2. Ter que obter documentos de difícil acesso: se participações societárias serão partilhadas, será necessário apresentar ao fisco balancetes e outros documentos que comprovem o patrimônio líquido e o valor daquela empresa. Imagina, no meio do seu divórcio, você ter que pedir ao seu primo o balancete daquela empresa que você nunca soube como funciona e só “emprestou o nome”. E pior. Descobrir que a empresa nunca foi organizada e nunca teve um balancete.

3. Demora no processamento da declaração fiscal: os fiscos estaduais têm muito mais atenção a partilhas com empresas. A existência de pessoas jurídicas em partilhas é uma bandeira vermelha para a receita pelo risco do uso para fraudes. Por isso, se houver uma empresa (ainda mais se antes ocultada), a partilha será submetida a um pente fino, que vai fazer com que aquela partilha demore muito mais.

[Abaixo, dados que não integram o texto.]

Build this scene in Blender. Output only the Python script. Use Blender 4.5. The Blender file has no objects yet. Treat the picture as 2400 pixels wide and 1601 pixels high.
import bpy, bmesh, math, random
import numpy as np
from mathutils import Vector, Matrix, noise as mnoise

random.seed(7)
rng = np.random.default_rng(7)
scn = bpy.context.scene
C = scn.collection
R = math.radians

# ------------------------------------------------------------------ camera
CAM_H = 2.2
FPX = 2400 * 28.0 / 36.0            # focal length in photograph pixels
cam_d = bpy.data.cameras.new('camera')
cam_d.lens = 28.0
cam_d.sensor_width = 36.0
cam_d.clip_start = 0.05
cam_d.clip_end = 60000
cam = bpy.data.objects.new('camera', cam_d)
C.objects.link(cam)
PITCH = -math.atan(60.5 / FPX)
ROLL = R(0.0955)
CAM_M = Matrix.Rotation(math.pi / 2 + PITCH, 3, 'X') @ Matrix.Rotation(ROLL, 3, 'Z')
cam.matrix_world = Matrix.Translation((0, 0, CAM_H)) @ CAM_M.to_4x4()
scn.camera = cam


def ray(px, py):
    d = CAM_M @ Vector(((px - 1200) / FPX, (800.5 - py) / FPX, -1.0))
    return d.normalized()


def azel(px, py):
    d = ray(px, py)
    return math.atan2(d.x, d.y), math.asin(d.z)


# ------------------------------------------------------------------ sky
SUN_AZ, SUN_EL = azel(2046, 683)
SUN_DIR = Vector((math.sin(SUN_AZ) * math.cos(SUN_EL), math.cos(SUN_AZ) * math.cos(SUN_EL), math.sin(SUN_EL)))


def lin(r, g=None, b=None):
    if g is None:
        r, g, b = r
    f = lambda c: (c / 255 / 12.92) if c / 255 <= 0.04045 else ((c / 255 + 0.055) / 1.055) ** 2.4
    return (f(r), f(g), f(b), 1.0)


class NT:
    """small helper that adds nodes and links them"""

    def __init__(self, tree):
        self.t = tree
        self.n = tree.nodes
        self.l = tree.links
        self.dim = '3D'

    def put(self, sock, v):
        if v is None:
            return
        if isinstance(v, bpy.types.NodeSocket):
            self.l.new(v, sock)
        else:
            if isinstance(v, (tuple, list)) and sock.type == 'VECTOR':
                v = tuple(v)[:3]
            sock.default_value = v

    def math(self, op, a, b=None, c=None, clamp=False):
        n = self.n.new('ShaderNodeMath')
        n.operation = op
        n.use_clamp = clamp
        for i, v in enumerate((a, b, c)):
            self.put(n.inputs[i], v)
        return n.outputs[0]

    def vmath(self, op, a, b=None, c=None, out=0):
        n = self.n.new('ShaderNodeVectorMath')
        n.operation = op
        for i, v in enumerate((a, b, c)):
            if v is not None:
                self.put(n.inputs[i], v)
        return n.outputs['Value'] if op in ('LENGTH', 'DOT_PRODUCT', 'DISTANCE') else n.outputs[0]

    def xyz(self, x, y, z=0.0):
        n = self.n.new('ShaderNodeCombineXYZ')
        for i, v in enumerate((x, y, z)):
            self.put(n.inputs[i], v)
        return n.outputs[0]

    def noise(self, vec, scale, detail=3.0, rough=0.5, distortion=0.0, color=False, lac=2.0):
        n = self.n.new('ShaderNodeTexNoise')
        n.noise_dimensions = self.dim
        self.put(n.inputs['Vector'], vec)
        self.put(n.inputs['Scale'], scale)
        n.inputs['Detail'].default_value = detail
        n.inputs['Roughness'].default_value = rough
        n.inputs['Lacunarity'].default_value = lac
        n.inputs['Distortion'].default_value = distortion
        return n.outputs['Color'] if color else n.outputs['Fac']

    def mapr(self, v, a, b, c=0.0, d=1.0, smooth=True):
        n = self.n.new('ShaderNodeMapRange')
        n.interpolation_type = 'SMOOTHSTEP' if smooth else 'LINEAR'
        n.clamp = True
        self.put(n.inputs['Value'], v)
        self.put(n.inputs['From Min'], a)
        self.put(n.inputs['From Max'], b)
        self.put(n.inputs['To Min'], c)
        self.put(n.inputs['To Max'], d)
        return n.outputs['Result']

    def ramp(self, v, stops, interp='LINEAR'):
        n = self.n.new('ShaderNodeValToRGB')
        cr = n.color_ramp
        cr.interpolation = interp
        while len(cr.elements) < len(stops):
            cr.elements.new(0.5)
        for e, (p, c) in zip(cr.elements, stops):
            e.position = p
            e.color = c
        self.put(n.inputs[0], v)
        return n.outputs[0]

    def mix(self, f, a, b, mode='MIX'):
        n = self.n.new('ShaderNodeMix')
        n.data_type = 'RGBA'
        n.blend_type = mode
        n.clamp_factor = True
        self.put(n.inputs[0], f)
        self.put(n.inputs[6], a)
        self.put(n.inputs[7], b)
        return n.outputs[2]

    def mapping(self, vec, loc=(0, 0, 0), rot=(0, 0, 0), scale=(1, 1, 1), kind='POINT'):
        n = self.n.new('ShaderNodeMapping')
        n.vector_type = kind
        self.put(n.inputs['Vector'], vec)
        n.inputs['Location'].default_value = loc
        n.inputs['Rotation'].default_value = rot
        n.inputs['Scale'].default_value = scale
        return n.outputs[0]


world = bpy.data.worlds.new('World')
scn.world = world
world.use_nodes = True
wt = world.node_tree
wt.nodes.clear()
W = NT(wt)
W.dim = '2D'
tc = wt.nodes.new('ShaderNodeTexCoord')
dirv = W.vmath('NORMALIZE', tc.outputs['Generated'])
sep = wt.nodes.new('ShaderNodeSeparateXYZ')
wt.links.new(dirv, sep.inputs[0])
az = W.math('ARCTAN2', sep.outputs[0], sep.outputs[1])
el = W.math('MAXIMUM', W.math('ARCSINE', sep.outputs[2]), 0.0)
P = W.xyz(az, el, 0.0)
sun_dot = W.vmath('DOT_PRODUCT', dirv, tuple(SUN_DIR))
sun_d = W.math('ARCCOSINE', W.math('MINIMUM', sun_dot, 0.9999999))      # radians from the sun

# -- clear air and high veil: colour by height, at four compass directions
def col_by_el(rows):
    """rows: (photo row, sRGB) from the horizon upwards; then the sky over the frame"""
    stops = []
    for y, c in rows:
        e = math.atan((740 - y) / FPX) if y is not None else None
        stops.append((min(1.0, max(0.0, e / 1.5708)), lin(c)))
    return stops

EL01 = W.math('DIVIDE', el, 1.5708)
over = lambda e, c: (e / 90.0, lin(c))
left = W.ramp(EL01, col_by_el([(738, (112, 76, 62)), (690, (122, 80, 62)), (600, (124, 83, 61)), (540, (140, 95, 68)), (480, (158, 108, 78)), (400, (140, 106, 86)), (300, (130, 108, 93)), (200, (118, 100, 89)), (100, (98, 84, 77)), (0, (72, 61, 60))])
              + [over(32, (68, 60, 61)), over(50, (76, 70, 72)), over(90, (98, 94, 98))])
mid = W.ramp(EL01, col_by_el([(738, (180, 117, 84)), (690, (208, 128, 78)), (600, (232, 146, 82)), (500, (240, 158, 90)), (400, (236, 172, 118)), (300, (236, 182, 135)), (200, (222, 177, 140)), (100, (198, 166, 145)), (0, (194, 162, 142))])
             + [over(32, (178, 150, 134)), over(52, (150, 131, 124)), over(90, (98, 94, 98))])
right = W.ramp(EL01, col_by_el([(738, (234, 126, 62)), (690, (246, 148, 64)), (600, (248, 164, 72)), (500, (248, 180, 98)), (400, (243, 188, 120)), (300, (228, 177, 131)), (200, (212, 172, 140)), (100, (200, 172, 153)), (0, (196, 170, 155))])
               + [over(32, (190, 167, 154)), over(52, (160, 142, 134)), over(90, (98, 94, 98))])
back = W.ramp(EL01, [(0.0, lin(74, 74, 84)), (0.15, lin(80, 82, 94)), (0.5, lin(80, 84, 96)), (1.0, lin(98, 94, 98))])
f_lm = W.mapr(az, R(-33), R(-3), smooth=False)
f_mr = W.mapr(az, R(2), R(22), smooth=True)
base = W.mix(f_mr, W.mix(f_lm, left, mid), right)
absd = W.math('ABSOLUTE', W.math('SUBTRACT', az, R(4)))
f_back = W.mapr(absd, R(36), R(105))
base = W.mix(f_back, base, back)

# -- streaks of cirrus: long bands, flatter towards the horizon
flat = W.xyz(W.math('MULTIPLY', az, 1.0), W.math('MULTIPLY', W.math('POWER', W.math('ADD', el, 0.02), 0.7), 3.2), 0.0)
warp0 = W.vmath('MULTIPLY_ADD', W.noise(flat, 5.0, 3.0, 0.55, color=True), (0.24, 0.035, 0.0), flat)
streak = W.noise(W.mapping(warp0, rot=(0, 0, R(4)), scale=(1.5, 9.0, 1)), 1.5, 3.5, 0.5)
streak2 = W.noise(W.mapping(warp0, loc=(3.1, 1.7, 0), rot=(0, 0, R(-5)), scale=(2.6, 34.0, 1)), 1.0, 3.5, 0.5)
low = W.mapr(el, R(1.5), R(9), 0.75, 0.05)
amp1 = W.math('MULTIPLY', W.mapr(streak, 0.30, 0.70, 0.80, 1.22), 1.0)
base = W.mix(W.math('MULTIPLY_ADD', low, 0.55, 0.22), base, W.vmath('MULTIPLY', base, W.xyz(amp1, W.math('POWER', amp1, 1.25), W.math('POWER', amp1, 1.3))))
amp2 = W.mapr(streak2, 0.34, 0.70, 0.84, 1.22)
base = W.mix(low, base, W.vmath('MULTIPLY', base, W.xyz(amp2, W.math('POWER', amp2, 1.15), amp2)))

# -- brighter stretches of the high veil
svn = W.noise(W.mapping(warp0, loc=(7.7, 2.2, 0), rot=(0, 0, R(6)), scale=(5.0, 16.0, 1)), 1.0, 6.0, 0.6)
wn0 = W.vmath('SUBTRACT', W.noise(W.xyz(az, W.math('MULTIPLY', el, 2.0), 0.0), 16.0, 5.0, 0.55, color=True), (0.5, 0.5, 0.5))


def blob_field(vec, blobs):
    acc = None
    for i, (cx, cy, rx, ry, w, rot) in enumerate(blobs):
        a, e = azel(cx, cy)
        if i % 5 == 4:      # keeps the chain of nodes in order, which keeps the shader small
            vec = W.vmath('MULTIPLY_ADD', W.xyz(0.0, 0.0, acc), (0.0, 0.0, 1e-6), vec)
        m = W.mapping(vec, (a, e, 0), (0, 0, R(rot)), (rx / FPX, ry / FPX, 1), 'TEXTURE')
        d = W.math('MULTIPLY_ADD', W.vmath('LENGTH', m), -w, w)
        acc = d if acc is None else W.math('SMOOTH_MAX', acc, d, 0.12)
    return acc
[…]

Então, ter empresa é ruim?

Não, claro que não. Desde que a pessoa jurídica exista para um propósito e esteja organizada para ser submetida a uma partilha. A constituição de uma PJ é essencial para o exercício de uma atividade comercial e pode, sim, ser a forma como uma pessoa presta serviço e regulariza seus recebimentos. A pessoa jurídica deve ser organizada e manter os documentos contábeis em dia.

Agora, ter CNPJs desnecessários, abandonados e fraudulentos é, sim, muito ruim. A maior parte dos casos que vemos não é de fraude, é de esquecimento ou negligência mesmo. Isso que precisa ser debatido.

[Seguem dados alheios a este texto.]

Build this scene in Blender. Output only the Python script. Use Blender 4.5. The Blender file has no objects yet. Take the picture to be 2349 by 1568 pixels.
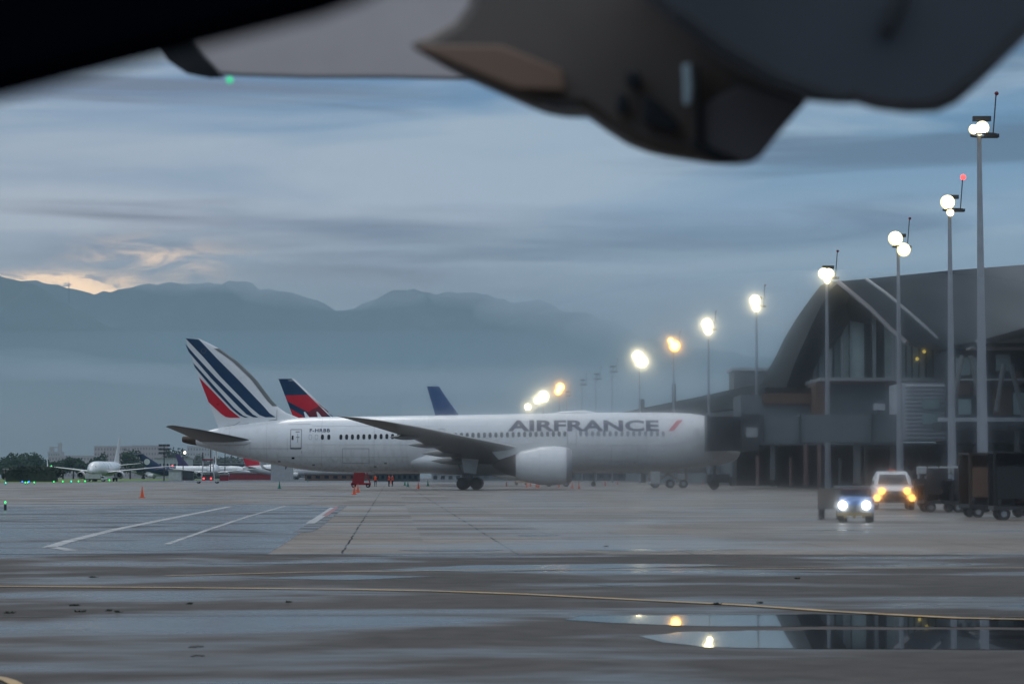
import bpy, bmesh, math, random
from mathutils import Vector, Matrix, noise
R = math.radians
random.seed(7)
sc = bpy.context.scene
COL = sc.collection

# ------------------------------------------------------------------ camera model (survey of the photograph, in 2349 px units)
FPX, CX, CY, HC, YH = 5546.0, 1174.5, 784.0, 1.53, 1091.0
TH = math.atan((YH - CY) / FPX)
cT, sT = math.cos(TH), math.sin(TH)
def P(px, py, Y):
    u, v = (px - CX) / FPX, (CY - py) / FPX
    t = Y / (cT - v * sT)
    return Vector((u * t, Y, HC + (sT + v * cT) * t))
def G(px, py, z=0.0):
    u, v = (px - CX) / FPX, (CY - py) / FPX
    t = -(HC - z) / (sT + v * cT)
    return Vector((u * t, (cT - v * sT) * t, z))

# ------------------------------------------------------------------ materials
def nt(m):
    m.use_nodes = True
    n = m.node_tree
    n.nodes.clear()
    return n, n.nodes, n.links
def mat(name, col, rough=0.5, metal=0.0, var=0.12, scale=0.8, bump=0.0, emit=None, es=0.0, spec=0.5, coat=0.0, ior=1.45):
    m = bpy.data.materials.new(name)
    t, N, L = nt(m)
    out = N.new('ShaderNodeOutputMaterial'); b = N.new('ShaderNodeBsdfPrincipled')
    L.new(b.outputs[0], out.inputs[0])
    b.inputs['Roughness'].default_value = rough
    b.inputs['Metallic'].default_value = metal
    b.inputs['Specular IOR Level'].default_value = spec
    b.inputs['IOR'].default_value = ior
    b.inputs['Coat Weight'].default_value = coat
    if emit:
        b.inputs['Emission Color'].default_value = (*emit, 1)
        b.inputs['Emission Strength'].default_value = es
    if var > 0:
        tc = N.new('ShaderNodeTexCoord'); ns = N.new('ShaderNodeTexNoise')
        ns.inputs['Scale'].default_value = scale; ns.inputs['Detail'].default_value = 6
        L.new(tc.outputs['Object'], ns.inputs['Vector'])
        mr = N.new('ShaderNodeMapRange'); mr.inputs[1].default_value = .3; mr.inputs[2].default_value = .7
        mr.inputs[3].default_value = 1 - var; mr.inputs[4].default_value = 1 + var * .6
        L.new(ns.outputs['Fac'], mr.inputs[0])
        mx = N.new('ShaderNodeVectorMath'); mx.operation = 'SCALE'
        mx.inputs[0].default_value = col
        L.new(mr.outputs[0], mx.inputs['Scale']); L.new(mx.outputs[0], b.inputs['Base Color'])
        mr2 = N.new('ShaderNodeMapRange'); mr2.inputs[3].default_value = max(0.02, rough - .08); mr2.inputs[4].default_value = min(1, rough + .1)
        L.new(ns.outputs['Fac'], mr2.inputs[0]); L.new(mr2.outputs[0], b.inputs['Roughness'])
        if bump:
            bp = N.new('ShaderNodeBump'); bp.inputs['Strength'].default_value = bump
            L.new(ns.outputs['Fac'], bp.inputs['Height']); L.new(bp.outputs[0], b.inputs['Normal'])
    else:
        b.inputs['Base Color'].default_value = (*col, 1)
    return m
M = {}
M['white'] = mat('white_paint', (.74, .745, .76), .28, var=.05, scale=.35, coat=.3)
M['offwhite'] = mat('offwhite_paint', (.62, .62, .62), .35, var=.1, scale=.5)
M['navy'] = mat('navy_paint', (.012, .028, .09), .3, var=.08)
M['letter'] = mat('title_navy', (.004, .012, .06), .5, var=0)
M['fin_blue'] = mat('fin_blue_paint', (.008, .04, .10), .3, var=.08)
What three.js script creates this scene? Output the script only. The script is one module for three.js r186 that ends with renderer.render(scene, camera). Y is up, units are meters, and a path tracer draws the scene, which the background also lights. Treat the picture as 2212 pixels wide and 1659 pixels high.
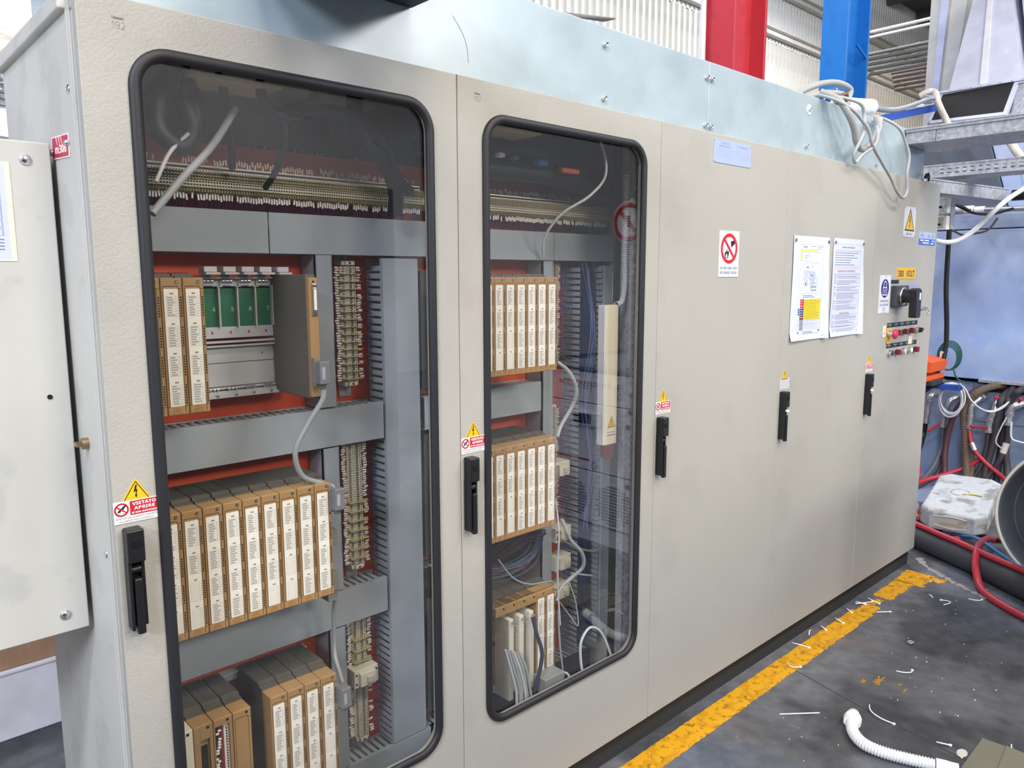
import * as THREE from 'three';
import { RectAreaLightUniformsLib } from 'three/addons/lights/RectAreaLightUniformsLib.js';
import { RoundedBoxGeometry } from 'three/addons/geometries/RoundedBoxGeometry.js';
import { mergeGeometries } from 'three/addons/utils/BufferGeometryUtils.js';

// ---------- camera, light, exposure ----------
const scene = new THREE.Scene();
scene.background = new THREE.Color(0.02, 0.022, 0.025);
const camera = new THREE.PerspectiveCamera(2 * Math.atan(829.5 / 1644.6) * 180 / Math.PI, 2212 / 1659, 0.05, 80);
camera.rotation.order = 'YXZ';
camera.position.set(-0.37257, 1.5822, 1.4521);
camera.rotation.set(-0.13956, -0.74778, -0.00211);
scene.add(camera);
const renderer = new THREE.WebGLRenderer({ antialias: true });
renderer.toneMapping = THREE.LinearToneMapping;
renderer.toneMappingExposure = 0.84;
renderer.shadowMap.enabled = true;
RectAreaLightUniformsLib.init();
// unseen ceiling lamps, placed to light the cabinets and the hall: [x, y, z, width along x, depth along z, strength, colour]
const UNSEEN_LAMPS = [
  [0.4, 7.4, 4.3, 2.6, 0.9, 52, 0xfff3e2],
  [4.6, 7.4, 4.3, 2.6, 0.9, 46, 0xf8f6f2],
  [9.2, 7.4, 4.3, 2.6, 0.9, 55, 0xe9f1ff],
  [-4.0, 7.4, 3.2, 2.6, 0.9, 84, 0xf3f4ff],  // unseen, placed to light the cabinet side and the white sheet
  [9.2, 7.9, -4.6, 2.6, 0.9, 80, 0xf4f6ff],
  [2.4, 7.9, -3.4, 2.6, 0.9, 75, 0xe4edff],  // added to brighten the face of the blue-grey machine
  [15.5, 7.9, -4.6, 2.6, 0.9, 110, 0xf4f6ff],
  [21.5, 7.9, -3.6, 2.6, 0.9, 90, 0xfff0dd],
];
// unseen tilted floodlights, placed to light doors, back wall and side faces: [x, y, z, width, height, strength, colour, aimed at x, y, z]
const UNSEEN_FLOODS = [
  [1.2, 5.2, 8.2, 2.8, 1.2, 32, 0xfff2e0, 1.0, 1.2, 0],
  [6.0, 5.2, 8.2, 2.8, 1.2, 30, 0xf6f6f6, 3.0, 1.2, 0],
  [13.5, 8.5, -2.6, 2.8, 1.2, 28, 0xf4f6ff, 17.0, 8.0, -8],  // added fill for the upper corrugated wall
  [-7.6, 5.6, 5.0, 3.0, 1.6, 52, 0xe8efff, 4.0, 1.0, 0.5],  // unseen, stands for daylight coming in from the side of the hall
];

// ---------- helpers ----------
let seed = 7;
const rnd = () => { seed = (seed + 0x6d2b79f5) | 0; let t = Math.imul(seed ^ (seed >>> 15), 1 | seed); t = (t + Math.imul(t ^ (t >>> 7), 61 | t)) ^ t; return ((t ^ (t >>> 14)) >>> 0) / 4294967296; };
const rr = (a, b) => a + (b - a) * rnd();
const V = (x, y, z) => new THREE.Vector3(x, y, z);
const used = {};
const numbered = (n) => { const k = used[n] = (used[n] ?? -1) + 1; return k ? n + '_' + String(k).padStart(3, '0') : n; };
const ORD = ['first', 'second', 'third', 'fourth', 'fifth', 'sixth', 'seventh', 'eighth', 'ninth', 'tenth'];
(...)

A pessoa que decidiu cometer uma fraude, está correndo um risco e pode ter que sofrer as consequências.

Mas ver pessoas idôneas tendo suas partilhas atrapalhadas, atrasadas ou com custo aumentado porque elas não tinham informação, é lamentável. Então, se você tem seu CPF ligado a pessoas jurídicas que você não precisa, que não têm mais atividade, pense com cuidado em extingui-las ou desfazer essa participação. E aproveita para mandar esse texto para quem você conhece que adora colecionar CNPJ.